To understand this we must return to the beginning of the book of Exodus and review the events that happened to the Israelites since then.

 

In chapter 1 of Exodus we find the Israelites described as an “am” - people by Pharaoh. Rabbi Soloveitchik pointed out that an am is a community of fate. The Torah uses the word edah to describe a community of faith. An am shares a past whereas an edah shares a future, a set of ideas and aspirations. The path to becoming a nation in Exodus could be described as the journey from an am to an edah.

 

Moses' challenge in the book of Exodus is how to exactly turn the people from a group of escaping slaves into a cohesive nation. The people are divided into 12 tribes or clans - the Torah makes this clear many times. As a people they have no united sense of identity. In addition they are a “mixed multitude” (Ex. 12:38), a heterogeneous group who were not ethnically Israelites. What Moses faced then was not dissimilar to the problems facing mult-cultural and multi-ethnic counties of the US and Europe today.

 

We also learn in Exodus that the people lacked the moral maturity necessary to become a free nation. At every stage they complain. They do so when Moses’ intervention makes things initially worse for them, then again at the Reed Sea. After crossing the sea they complain twice about lack of water. This is a people who can’t see beyond the present, they lack faith in God and have maintained a slave mentality. 

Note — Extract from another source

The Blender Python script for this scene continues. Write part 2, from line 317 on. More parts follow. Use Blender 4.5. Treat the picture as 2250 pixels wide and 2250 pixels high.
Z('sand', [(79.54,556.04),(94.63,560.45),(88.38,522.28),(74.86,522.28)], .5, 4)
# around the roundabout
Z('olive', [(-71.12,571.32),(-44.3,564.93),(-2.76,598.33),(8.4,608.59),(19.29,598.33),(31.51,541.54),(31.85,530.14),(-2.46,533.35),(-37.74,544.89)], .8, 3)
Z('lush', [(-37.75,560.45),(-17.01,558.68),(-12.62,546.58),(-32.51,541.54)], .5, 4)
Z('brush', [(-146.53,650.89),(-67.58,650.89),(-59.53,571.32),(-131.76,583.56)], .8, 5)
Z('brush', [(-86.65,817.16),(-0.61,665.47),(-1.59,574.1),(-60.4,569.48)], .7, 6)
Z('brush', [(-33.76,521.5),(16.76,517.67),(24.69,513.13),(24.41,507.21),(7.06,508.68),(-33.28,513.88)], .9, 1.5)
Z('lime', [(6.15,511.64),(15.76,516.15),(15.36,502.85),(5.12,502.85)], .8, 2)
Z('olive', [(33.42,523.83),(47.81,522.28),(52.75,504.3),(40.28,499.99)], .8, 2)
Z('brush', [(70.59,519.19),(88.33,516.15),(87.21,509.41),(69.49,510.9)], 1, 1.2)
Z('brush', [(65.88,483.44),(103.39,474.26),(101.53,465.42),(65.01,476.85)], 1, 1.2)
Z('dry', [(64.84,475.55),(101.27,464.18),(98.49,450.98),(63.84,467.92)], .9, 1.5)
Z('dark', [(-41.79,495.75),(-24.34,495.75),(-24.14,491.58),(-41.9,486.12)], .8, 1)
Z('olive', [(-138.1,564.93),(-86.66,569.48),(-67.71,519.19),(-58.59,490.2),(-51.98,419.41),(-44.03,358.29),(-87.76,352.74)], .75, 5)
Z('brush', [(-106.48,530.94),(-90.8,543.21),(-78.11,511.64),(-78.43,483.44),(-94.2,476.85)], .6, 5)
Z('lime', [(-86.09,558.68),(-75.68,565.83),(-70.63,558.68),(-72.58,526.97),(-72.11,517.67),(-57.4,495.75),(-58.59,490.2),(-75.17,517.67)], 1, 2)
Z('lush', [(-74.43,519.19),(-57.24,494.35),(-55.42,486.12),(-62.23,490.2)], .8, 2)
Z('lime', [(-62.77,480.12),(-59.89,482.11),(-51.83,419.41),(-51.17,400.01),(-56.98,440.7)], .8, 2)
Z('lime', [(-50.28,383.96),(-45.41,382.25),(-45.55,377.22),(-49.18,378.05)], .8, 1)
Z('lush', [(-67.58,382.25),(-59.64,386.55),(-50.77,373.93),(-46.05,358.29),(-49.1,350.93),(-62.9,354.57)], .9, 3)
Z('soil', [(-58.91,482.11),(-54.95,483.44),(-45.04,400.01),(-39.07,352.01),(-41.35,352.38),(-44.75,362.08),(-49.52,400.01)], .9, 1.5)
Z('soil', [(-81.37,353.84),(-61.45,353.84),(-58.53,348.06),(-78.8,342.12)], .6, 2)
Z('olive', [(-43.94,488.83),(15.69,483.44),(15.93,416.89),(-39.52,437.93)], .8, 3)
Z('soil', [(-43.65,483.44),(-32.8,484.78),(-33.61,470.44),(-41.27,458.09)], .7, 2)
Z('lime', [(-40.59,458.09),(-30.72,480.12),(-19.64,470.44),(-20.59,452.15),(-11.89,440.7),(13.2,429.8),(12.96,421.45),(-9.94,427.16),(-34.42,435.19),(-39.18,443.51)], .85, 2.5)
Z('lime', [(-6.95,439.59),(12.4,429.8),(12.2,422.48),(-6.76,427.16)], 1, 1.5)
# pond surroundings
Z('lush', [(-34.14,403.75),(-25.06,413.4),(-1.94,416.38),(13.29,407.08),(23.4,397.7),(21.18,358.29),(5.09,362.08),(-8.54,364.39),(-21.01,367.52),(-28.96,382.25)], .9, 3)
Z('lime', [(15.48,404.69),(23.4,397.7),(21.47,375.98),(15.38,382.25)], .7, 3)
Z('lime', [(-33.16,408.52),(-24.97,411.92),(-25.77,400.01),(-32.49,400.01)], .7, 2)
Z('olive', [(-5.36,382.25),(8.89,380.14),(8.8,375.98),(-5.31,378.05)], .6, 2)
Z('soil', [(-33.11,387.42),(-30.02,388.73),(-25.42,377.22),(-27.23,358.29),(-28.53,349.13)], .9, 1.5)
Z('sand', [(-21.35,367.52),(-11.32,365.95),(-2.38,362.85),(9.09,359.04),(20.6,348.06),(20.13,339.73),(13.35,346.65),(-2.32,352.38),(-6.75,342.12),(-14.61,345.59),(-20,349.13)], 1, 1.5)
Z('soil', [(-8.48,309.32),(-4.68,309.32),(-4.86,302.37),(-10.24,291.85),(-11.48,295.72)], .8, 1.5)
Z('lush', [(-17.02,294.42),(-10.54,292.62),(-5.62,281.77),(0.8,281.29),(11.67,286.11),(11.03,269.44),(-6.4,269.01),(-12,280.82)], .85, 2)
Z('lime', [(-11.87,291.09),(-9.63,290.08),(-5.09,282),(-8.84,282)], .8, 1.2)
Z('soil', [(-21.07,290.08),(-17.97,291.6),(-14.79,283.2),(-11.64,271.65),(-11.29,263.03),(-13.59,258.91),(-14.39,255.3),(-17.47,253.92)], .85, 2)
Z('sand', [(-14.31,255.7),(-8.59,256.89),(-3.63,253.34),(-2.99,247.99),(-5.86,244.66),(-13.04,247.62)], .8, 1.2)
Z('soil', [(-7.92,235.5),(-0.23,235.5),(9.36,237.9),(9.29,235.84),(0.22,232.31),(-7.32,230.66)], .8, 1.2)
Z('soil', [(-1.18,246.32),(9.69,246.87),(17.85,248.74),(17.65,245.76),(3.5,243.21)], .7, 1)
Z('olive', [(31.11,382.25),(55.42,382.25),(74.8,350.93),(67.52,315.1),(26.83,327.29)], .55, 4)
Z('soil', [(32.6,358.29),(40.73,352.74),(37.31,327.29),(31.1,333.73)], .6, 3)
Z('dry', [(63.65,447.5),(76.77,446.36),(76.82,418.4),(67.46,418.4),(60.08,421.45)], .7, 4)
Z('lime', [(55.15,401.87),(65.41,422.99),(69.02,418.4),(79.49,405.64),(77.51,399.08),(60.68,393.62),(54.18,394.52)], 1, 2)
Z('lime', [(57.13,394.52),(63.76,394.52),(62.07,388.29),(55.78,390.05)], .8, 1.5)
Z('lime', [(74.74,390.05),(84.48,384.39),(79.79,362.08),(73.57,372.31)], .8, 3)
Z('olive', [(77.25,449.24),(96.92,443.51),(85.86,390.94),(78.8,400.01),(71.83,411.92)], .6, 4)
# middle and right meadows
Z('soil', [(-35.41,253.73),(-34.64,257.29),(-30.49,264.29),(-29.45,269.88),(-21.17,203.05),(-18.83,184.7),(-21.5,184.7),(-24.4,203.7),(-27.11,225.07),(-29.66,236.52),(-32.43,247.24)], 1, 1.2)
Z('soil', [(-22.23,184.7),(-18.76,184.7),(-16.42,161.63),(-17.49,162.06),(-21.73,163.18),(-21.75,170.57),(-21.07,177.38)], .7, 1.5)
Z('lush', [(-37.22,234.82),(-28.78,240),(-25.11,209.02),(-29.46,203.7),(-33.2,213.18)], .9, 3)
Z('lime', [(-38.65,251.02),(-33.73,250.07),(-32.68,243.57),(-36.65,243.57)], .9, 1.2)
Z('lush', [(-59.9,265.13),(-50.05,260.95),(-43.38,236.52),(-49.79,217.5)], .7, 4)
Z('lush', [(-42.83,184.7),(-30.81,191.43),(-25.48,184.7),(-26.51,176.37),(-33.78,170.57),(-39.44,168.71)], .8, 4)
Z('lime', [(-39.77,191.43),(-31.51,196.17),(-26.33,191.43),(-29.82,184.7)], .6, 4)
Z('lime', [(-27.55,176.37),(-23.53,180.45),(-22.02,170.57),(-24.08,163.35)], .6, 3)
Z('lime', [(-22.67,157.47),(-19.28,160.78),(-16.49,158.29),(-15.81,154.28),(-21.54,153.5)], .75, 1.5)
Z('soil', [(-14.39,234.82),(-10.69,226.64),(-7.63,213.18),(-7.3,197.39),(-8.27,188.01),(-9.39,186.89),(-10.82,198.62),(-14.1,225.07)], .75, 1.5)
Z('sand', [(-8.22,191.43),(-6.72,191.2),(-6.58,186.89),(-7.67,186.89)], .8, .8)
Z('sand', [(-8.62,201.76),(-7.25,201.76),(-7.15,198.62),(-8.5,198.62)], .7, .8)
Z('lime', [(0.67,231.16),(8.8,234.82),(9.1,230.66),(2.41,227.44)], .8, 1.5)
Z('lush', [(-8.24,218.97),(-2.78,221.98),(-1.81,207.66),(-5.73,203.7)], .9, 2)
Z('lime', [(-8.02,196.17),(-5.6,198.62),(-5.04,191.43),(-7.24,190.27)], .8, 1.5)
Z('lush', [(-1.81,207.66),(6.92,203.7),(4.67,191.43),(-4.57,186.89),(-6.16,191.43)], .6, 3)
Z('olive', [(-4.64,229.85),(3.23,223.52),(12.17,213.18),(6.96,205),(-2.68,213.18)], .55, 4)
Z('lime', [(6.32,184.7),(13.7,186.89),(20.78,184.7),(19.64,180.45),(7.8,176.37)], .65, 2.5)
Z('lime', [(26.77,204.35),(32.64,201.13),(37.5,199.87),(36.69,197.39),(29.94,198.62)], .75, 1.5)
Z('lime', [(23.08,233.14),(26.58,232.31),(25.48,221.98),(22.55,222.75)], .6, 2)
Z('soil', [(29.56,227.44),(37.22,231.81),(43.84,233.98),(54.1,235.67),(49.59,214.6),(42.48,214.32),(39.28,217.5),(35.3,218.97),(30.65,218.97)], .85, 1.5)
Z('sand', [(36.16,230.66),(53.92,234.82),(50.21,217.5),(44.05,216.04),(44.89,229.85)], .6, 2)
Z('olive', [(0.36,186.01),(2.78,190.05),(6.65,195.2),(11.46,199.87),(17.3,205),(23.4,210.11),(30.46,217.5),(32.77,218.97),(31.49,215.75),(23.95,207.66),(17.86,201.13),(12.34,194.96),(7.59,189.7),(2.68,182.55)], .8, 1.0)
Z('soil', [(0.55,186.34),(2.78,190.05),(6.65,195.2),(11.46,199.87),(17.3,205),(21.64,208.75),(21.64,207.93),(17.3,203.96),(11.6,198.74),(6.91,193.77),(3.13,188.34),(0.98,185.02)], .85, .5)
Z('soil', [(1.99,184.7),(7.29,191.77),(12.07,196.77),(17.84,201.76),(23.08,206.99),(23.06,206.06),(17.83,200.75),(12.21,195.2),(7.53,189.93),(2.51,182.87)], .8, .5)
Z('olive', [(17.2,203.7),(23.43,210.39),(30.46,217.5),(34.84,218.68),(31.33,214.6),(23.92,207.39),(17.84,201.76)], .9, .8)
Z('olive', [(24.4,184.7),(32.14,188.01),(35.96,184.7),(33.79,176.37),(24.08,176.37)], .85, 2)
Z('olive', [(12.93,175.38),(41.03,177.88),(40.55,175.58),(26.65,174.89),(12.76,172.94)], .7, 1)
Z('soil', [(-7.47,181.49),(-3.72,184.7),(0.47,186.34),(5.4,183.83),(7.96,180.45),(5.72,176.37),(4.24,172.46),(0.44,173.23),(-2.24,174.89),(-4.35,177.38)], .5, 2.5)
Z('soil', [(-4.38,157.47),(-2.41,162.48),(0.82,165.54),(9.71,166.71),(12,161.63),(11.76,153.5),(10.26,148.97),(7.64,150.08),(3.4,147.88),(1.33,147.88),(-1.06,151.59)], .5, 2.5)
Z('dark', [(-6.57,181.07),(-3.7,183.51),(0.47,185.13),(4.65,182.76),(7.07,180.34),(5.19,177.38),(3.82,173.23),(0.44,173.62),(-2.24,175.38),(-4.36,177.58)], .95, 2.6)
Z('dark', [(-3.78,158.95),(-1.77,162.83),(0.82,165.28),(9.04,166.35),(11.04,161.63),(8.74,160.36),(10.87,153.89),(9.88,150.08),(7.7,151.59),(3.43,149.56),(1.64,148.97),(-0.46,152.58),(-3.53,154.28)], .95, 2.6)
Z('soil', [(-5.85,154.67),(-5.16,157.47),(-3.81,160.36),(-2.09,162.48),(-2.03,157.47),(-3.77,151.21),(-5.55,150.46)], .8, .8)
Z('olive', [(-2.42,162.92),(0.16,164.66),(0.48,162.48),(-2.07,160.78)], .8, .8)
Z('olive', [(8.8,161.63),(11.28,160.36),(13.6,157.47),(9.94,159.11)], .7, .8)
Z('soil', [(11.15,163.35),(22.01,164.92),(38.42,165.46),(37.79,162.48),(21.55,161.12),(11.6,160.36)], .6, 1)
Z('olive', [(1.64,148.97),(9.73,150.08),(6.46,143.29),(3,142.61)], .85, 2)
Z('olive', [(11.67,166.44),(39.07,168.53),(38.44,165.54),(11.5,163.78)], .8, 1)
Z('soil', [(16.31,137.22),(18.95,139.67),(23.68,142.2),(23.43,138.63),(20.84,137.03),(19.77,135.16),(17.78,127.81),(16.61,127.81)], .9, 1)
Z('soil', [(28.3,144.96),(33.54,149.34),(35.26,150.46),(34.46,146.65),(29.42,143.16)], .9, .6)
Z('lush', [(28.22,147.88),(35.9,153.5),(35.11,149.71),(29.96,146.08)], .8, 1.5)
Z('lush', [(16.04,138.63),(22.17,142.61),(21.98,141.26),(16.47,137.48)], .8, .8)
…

Even after the revelation at Mount Sinai, just 41 days later they built a golden calf. After everything that they had experienced, from the ten plagues through the redemption from slavery, crossing the Reed Sea, the miracles that God performed for them in Egypt and in the desert, water from a rock, manna from heaven. Culminating in the most amazing revelation of God where he spoke directly to the people. Even after all this they had no faith, they were a disparate group of people who had descended into a rabble that danced around a golden idol in total defiance of everything that they had personally witnessed.

 

It is at this very moment that God commands Moses to gather the people and construct the Tabernacle. It was as if God sent the Israelites on a Team building exercise. If you've ever been on one of those exercises from work you will know that the intended consequence is to build team unity through shared challenges and goals - they are in fact very effective tools for unifying a group around a shared goal, building friendships, reinforcing corporate goals and increasing employee motivation. It was as if God said to Moses:if you want to create a group with a sense of collective identity, get them to build something together. It is not what happens to us, but what we do, that gives us identity and responsibility. What transformed the Israelites is not what God did for them but what they did for God.

 

Up until this point, when God did everything for them, they quarreled and complained, now that they have a shared goal, there was no quarreling or complaining throughout the building of the Tabernacle. In fact they brought so much that Moses had to turn them away.

 

This is the story of nation building. If you want to create a cohesive group, set them a common task, a common goal that they can only achieve as a group. A group that cuts across racial, cultural, political and ethical divides,a group where each ethnic group can contribute its unique talents to the nation. A nation does not depend on shared ethnicity, it can arise simply from a sense of a shared responsibility, a shared task. 

 

The Torah offers an amazing way out of the dilemmas of multiculturalism. It suggests that the citizens of a nation see themselves as co-creators of a society. By being what I uniquely am, I give what I alone can give. THere is a strong relationship between building and belonging. The biblical narrative of the building of the Tabernacle is proof that integrated diversity works to successfully build a nation and put the differences between people in their correct perspective.